** START Dataset excerpt **
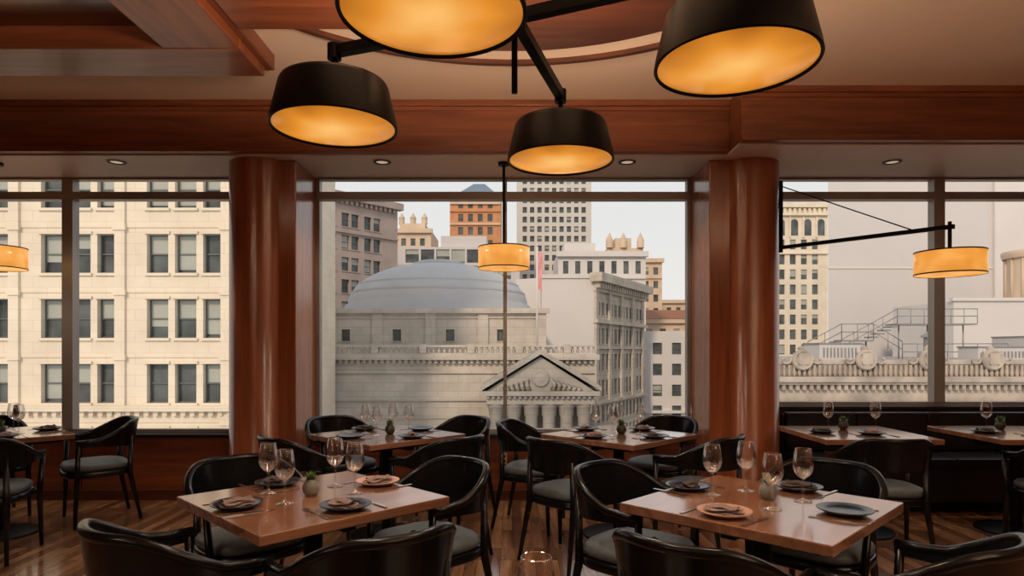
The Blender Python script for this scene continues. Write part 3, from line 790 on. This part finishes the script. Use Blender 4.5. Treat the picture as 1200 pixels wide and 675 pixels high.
m.tube([(20.8, 40.5, .76), (20.8, 40.5, 1.9)], .05, ALU, 5); m.tube([(22.4, 40.5, .76), (22.4, 40.5, 1.9)], .05, ALU, 5)
m.obj('rooftop_stair_railing')
for b in ((17.3, 36, 19.6, 38, 1.7), (25.5, 35, 28.5, 36.6, 1.5), (33, 41, 36, 44, 2.2)):
    m = MB(); m.box(b[0], b[1], .76, b[2], b[3], b[4], GREYW); m.box(b[0]-.05, b[1]-.05, b[4], b[2]+.05, b[3]+.05, b[4]+.08, ALU)
    xx = b[0]+.2
    while xx < b[2]-.2: m.box(xx, b[1]-.03, .95, xx+.08, b[1], b[4]-.2, ALU); xx += .2
    m.obj('rooftop_hvac_unit')
m = MB(); m.cyl((24.2, 37, 0), .35, .76, 2.1, ALU, 14); m.lathe([(.5, 2.1), (.5, 2.2), (0, 2.5)], (24.2, 37, 0), ALU, 14); m.obj('rooftop_vent')
bx('street_ground', (-300, 8, ZG-.5, 300, 420, ZG), ASPH)

# ------------------------------------------------------------------ world + sun
w = bpy.data.worlds.new('sky'); scene.world = w; w.use_nodes = True
n = w.node_tree.nodes; l = w.node_tree.links; bg = n['Background']
tc = n.new('ShaderNodeTexCoord'); sp = n.new('ShaderNodeSeparateXYZ'); cr = n.new('ShaderNodeValToRGB')
cr.color_ramp.elements[0].position = 0; cr.color_ramp.elements[0].color = (.88, .86, .83, 1)
cr.color_ramp.elements[1].position = .7; cr.color_ramp.elements[1].color = (.66, .71, .78, 1)
l.new(tc.outputs['Generated'], sp.inputs[0]); l.new(sp.outputs['Z'], cr.inputs['Fac']); l.new(cr.outputs['Color'], bg.inputs['Color'])
bg.inputs['Strength'].default_value = 1.0
sd = bpy.data.lights.new('sun', 'SUN'); sd.energy = 1.9; sd.color = (1, .80, .58); sd.angle = math.radians(6)
so = bpy.data.objects.new('sun', sd); COL.objects.link(so)
so.rotation_euler = Vector((.36, .85, -.52)).to_track_quat('-Z', 'Y').to_euler()

# ------------------------------------------------------------------ camera
cd = bpy.data.cameras.new('camera'); co = bpy.data.objects.new('camera', cd); COL.objects.link(co)
cd.sensor_width = 36; cd.lens = 36*750/1200; cd.shift_y = (410-337.5)/1200
cd.clip_start = .05; cd.clip_end = 1000
co.location = (0, 0, 1.38); co.rotation_euler = (pi/2, 0, 0)
scene.camera = co
scene.view_settings.view_transform = 'Standard'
** END Dataset excerpt **
### Task statement
Copy the material above exactly and drop the pictures.

### Expected answer
The Blender Python script for this scene continues. Write part 3, from line 790 on. This part finishes the script. Use Blender 4.5. Treat the picture as 1200 pixels wide and 675 pixels high.
m.tube([(20.8, 40.5, .76), (20.8, 40.5, 1.9)], .05, ALU, 5); m.tube([(22.4, 40.5, .76), (22.4, 40.5, 1.9)], .05, ALU, 5)
m.obj('rooftop_stair_railing')
for b in ((17.3, 36, 19.6, 38, 1.7), (25.5, 35, 28.5, 36.6, 1.5), (33, 41, 36, 44, 2.2)):
    m = MB(); m.box(b[0], b[1], .76, b[2], b[3], b[4], GREYW); m.box(b[0]-.05, b[1]-.05, b[4], b[2]+.05, b[3]+.05, b[4]+.08, ALU)
    xx = b[0]+.2
    while xx < b[2]-.2: m.box(xx, b[1]-.03, .95, xx+.08, b[1], b[4]-.2, ALU); xx += .2
    m.obj('rooftop_hvac_unit')
m = MB(); m.cyl((24.2, 37, 0), .35, .76, 2.1, ALU, 14); m.lathe([(.5, 2.1), (.5, 2.2), (0, 2.5)], (24.2, 37, 0), ALU, 14); m.obj('rooftop_vent')
bx('street_ground', (-300, 8, ZG-.5, 300, 420, ZG), ASPH)

# ------------------------------------------------------------------ world + sun
w = bpy.data.worlds.new('sky'); scene.world = w; w.use_nodes = True
n = w.node_tree.nodes; l = w.node_tree.links; bg = n['Background']
tc = n.new('ShaderNodeTexCoord'); sp = n.new('ShaderNodeSeparateXYZ'); cr = n.new('ShaderNodeValToRGB')
cr.color_ramp.elements[0].position = 0; cr.color_ramp.elements[0].color = (.88, .86, .83, 1)
cr.color_ramp.elements[1].position = .7; cr.color_ramp.elements[1].color = (.66, .71, .78, 1)
l.new(tc.outputs['Generated'], sp.inputs[0]); l.new(sp.outputs['Z'], cr.inputs['Fac']); l.new(cr.outputs['Color'], bg.inputs['Color'])
bg.inputs['Strength'].default_value = 1.0
sd = bpy.data.lights.new('sun', 'SUN'); sd.energy = 1.9; sd.color = (1, .80, .58); sd.angle = math.radians(6)
so = bpy.data.objects.new('sun', sd); COL.objects.link(so)
so.rotation_euler = Vector((.36, .85, -.52)).to_track_quat('-Z', 'Y').to_euler()

# ------------------------------------------------------------------ camera
cd = bpy.data.cameras.new('camera'); co = bpy.data.objects.new('camera', cd); COL.objects.link(co)
cd.sensor_width = 36; cd.lens = 36*750/1200; cd.shift_y = (410-337.5)/1200
cd.clip_start = .05; cd.clip_end = 1000
co.location = (0, 0, 1.38); co.rotation_euler = (pi/2, 0, 0)
scene.camera = co
scene.view_settings.view_transform = 'Standard'